Detroit welterweight Ron Harris last week accused former major league pitcher Dean Chance, now an Ohio light promoter, of offering him money to lose a match against Ohio welterweight champ Bobby Haymon. Not at all, says Chance; the extra $300 was simply insurance in the unlikely event that Harris should lose. Harris was unconvinced. The case was brought to Michigan State Boxing Commissioner Chuck Davey to see if the offer constituted a bribe. Davey agreed it was a mite peculiar, but concluded it was all a misunderstanding. At weeks end Harris was still incensed, feeling that he had been accused of lying. On the other hand, Cleveland's boxing commission thought the arrangement was peculiar enough to outlaw all future "if come" contracts that offer a premium for losing.

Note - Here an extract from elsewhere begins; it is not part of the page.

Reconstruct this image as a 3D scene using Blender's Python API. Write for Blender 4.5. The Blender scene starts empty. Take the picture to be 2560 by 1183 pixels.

Long hair apparently runs in the Trudeau family. Serge Trudeau, the 21-year-old cousin of Canada's Prime Minister, was riding a bicycle in Key West recently when he was stopped by a policeman and cited for not having a light. "This never would have happened if I didn't have long hair," said young Trudeau, who added that he would certainly never recommend the Keys as a vacation spot to his cousin Pierre. No matter. Serge was later acquitted of the charge.
Eleven-year-old John F. Kennedy Jr. stopped off with a friend, Erie Van Hugley, in the dugout at Shea Stadium last week for some expert advice from Willie Mays.